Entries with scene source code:
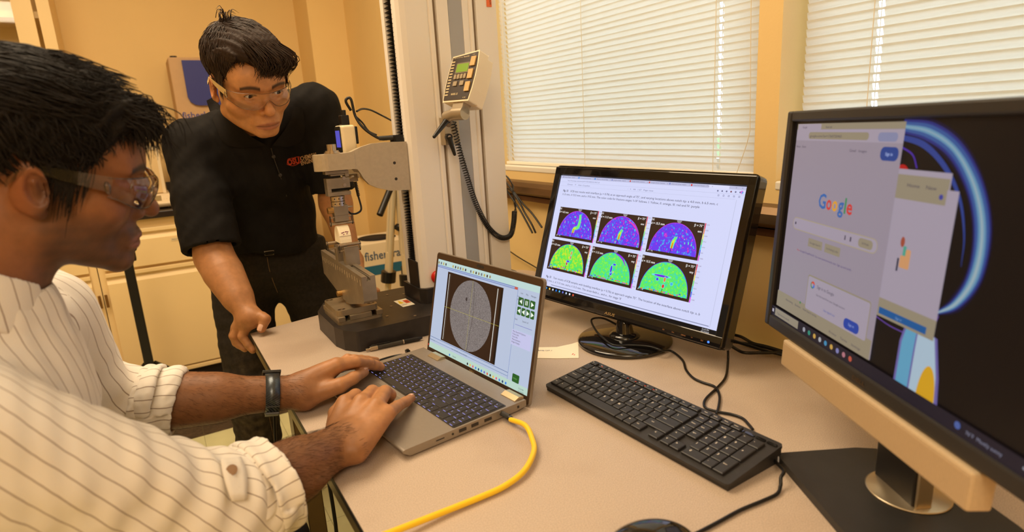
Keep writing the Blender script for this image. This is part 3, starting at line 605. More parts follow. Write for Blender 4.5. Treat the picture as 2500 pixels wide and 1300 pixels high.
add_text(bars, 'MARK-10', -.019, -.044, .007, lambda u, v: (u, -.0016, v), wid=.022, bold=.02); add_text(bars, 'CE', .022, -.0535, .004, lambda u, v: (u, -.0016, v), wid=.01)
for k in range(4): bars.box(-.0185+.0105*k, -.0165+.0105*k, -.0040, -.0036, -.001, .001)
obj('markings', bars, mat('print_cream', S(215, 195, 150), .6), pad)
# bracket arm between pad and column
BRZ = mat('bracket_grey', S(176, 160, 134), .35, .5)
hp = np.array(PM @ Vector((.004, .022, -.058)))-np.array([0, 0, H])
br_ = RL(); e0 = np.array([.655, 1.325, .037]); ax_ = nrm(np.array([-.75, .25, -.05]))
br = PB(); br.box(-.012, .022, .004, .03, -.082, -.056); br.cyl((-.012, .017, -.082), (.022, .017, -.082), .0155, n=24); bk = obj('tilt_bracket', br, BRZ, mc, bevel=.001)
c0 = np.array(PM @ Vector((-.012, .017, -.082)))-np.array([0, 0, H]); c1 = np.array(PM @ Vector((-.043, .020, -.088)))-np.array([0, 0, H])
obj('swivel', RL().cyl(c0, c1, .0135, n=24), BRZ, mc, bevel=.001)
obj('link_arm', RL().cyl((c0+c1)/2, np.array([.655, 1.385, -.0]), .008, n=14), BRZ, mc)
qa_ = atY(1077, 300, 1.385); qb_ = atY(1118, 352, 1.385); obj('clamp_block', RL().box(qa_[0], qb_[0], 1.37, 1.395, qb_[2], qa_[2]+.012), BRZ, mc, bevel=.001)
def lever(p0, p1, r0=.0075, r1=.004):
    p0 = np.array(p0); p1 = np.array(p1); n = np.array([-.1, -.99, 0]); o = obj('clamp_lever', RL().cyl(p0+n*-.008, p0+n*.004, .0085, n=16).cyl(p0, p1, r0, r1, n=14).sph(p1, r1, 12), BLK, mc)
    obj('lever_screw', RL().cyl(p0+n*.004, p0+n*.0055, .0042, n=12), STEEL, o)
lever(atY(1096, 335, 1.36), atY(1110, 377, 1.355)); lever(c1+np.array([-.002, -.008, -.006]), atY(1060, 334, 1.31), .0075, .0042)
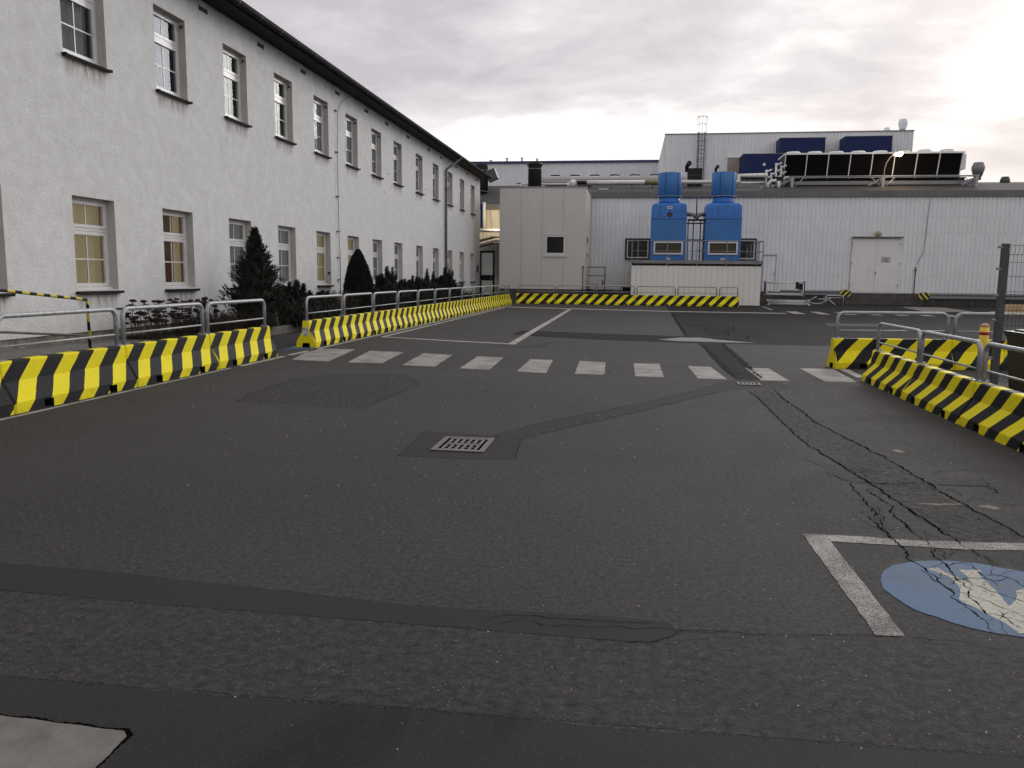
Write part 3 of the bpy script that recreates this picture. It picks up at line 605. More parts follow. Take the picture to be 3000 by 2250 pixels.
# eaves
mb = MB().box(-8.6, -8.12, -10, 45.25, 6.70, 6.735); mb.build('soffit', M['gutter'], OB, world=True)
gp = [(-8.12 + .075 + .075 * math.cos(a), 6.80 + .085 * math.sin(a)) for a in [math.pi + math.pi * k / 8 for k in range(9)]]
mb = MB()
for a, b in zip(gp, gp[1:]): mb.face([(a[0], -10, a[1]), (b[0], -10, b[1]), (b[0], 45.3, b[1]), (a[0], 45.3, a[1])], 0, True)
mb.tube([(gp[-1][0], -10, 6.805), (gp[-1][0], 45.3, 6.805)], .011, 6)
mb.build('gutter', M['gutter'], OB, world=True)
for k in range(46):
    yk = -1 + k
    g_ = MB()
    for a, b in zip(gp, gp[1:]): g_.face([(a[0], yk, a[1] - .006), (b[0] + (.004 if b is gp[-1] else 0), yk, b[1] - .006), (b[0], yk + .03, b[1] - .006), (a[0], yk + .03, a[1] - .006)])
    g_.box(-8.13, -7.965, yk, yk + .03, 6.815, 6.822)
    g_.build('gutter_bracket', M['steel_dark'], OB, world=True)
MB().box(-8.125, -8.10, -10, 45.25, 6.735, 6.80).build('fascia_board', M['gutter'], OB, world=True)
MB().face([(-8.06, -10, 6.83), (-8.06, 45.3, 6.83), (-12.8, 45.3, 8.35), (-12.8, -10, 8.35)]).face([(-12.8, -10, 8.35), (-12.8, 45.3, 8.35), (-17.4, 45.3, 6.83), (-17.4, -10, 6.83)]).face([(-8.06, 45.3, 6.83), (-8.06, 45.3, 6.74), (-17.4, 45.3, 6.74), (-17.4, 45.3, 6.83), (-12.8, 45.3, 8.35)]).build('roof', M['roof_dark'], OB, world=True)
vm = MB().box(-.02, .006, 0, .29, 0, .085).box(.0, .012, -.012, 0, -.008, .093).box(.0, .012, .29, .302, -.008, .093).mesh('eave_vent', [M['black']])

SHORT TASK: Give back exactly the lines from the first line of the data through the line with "lever(atY(1096, 335, 1.36), atY(1110, 377, 1.355));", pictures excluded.

RESULT OF THE EXERCISE:
Keep writing the Blender script for this image. This is part 3, starting at line 605. More parts follow. Write for Blender 4.5. Treat the picture as 2500 pixels wide and 1300 pixels high.
add_text(bars, 'MARK-10', -.019, -.044, .007, lambda u, v: (u, -.0016, v), wid=.022, bold=.02); add_text(bars, 'CE', .022, -.0535, .004, lambda u, v: (u, -.0016, v), wid=.01)
for k in range(4): bars.box(-.0185+.0105*k, -.0165+.0105*k, -.0040, -.0036, -.001, .001)
obj('markings', bars, mat('print_cream', S(215, 195, 150), .6), pad)
# bracket arm between pad and column
BRZ = mat('bracket_grey', S(176, 160, 134), .35, .5)
hp = np.array(PM @ Vector((.004, .022, -.058)))-np.array([0, 0, H])
br_ = RL(); e0 = np.array([.655, 1.325, .037]); ax_ = nrm(np.array([-.75, .25, -.05]))
br = PB(); br.box(-.012, .022, .004, .03, -.082, -.056); br.cyl((-.012, .017, -.082), (.022, .017, -.082), .0155, n=24); bk = obj('tilt_bracket', br, BRZ, mc, bevel=.001)
c0 = np.array(PM @ Vector((-.012, .017, -.082)))-np.array([0, 0, H]); c1 = np.array(PM @ Vector((-.043, .020, -.088)))-np.array([0, 0, H])
obj('swivel', RL().cyl(c0, c1, .0135, n=24), BRZ, mc, bevel=.001)
obj('link_arm', RL().cyl((c0+c1)/2, np.array([.655, 1.385, -.0]), .008, n=14), BRZ, mc)
qa_ = atY(1077, 300, 1.385); qb_ = atY(1118, 352, 1.385); obj('clamp_block', RL().box(qa_[0], qb_[0], 1.37, 1.395, qb_[2], qa_[2]+.012), BRZ, mc, bevel=.001)
def lever(p0, p1, r0=.0075, r1=.004):
    p0 = np.array(p0); p1 = np.array(p1); n = np.array([-.1, -.99, 0]); o = obj('clamp_lever', RL().cyl(p0+n*-.008, p0+n*.004, .0085, n=16).cyl(p0, p1, r0, r1, n=14).sph(p1, r1, 12), BLK, mc)
    obj('lever_screw', RL().cyl(p0+n*.004, p0+n*.0055, .0042, n=12), STEEL, o)
lever(atY(1096, 335, 1.36), atY(1110, 377, 1.355)); lever(c1+np.array([-.002, -.008, -.006]), atY(1060, 334, 1.31), .0075, .0042)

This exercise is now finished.